The Dry by
Jane Harper
My rating:
5 of 5 stars
Returning back to a town that held so many memories, isn't easy and sometimes, some memories are hard to let go off when you at looked at like a suspect twenty four seven. Aaron Falk returns home for the funeral of his childhood best friend and his family, returning home to the small town of Kiewarra, a place where tempers were running high and the ground was growing dryer and dryer as time ticked past two years for a rainfall.
Planning on only staying for a short time, get in and get out again, Falk finds himself being asked by Luke's parent's to look in to their deaths a little more, joining forces with the local cop, a newby almost himself they start searching more about their deaths, looking for clues off the book for anything they could find to prove that the killings were not done by the hand of Luke himself.
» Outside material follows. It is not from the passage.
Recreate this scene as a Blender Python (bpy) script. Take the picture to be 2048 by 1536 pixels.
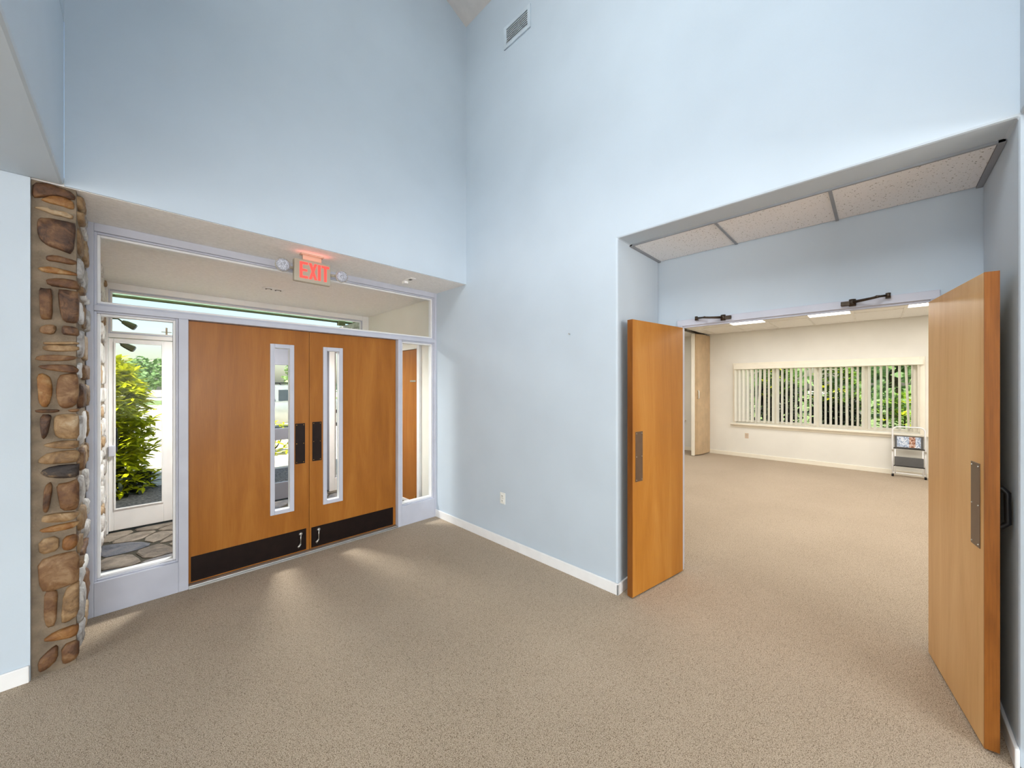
import bpy, bmesh, math, random
from mathutils import Vector, Matrix

# ------------------------------------------------------------------ clear, camera, world, sun, daylight, exposure
for _o in list(bpy.data.objects):
    bpy.data.objects.remove(_o, do_unlink=True)
SC = bpy.context.scene
COL = SC.collection
random.seed(7)

CAM_H = 1.60
cam_d = bpy.data.cameras.new('camera')
cam_d.sensor_width = 36.0
cam_d.lens = 743.0 / 2048.0 * 36.0
cam_d.shift_y = 3.0 / 2048.0
cam_d.clip_start = 0.05
cam_d.clip_end = 500
cam = bpy.data.objects.new('camera', cam_d)
COL.objects.link(cam)
cam.location = (0, 0, CAM_H)
cam.rotation_euler = (math.pi / 2, 0, -math.atan2(0.7124, 0.7019))
SC.camera = cam

world = bpy.data.worlds.new('world')
SC.world = world
world.use_nodes = True
wn = world.node_tree
bg = wn.nodes['Background']
sky = wn.nodes.new('ShaderNodeTexSky')
sky.sky_type = 'NISHITA'
sky.sun_disc = False
sky.sun_elevation = math.radians(46)
sky.sun_rotation = math.radians(200)
sky.air_density = 1.3
sky.dust_density = 2.5
sky.ozone_density = 1.0
wn.links.new(sky.outputs['Color'], bg.inputs['Color'])
bg.inputs['Strength'].default_value = 0.27

sun_d = bpy.data.lights.new('sun', 'SUN')
sun_d.energy = 12.5
sun_d.angle = math.radians(0.6)
sun_d.color = (1.0, 0.94, 0.84)
sun = bpy.data.objects.new('sun', sun_d)
COL.objects.link(sun)
sun.rotation_euler = Vector((0.50, 1.0, -1.60)).to_track_quat('-Z', 'Y').to_euler()


def area(name, loc, direction, sx, sy, watts, color=(1, 1, 1)):
    d = bpy.data.lights.new(name, 'AREA')
    d.shape = 'RECTANGLE'
    d.size = sx
    d.size_y = sy
    d.energy = watts
    d.color = color
    o = bpy.data.objects.new(name, d)
    COL.objects.link(o)
    o.location = loc
    o.rotation_euler = Vector(direction).to_track_quat('-Z', 'Y').to_euler()
    return o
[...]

Battling the heat and the towns suspicions of him because of a 20-year old death of Ellie, a friend of Aaron's and Luke's as a teenager. Falk deals with threats and even criminal damage to his car during his time in his home town.
Filled with nothing but page turners and excitement, The Dry is one of those novels which leaves you asking 'whodunit' with ever page you read. The Dry leaves you wondering and waiting to find out the truth until the last few chapters, showing you that no matter how much you think of something that it can be wrong, despite all of the evidence pointing in one direction.
I give many praise towards Jane Harper for creating such a masterpiece with this book, it had me hooked from the very first page until the last and left me reeling from the truths which came up as Falk went through his journey to the very end.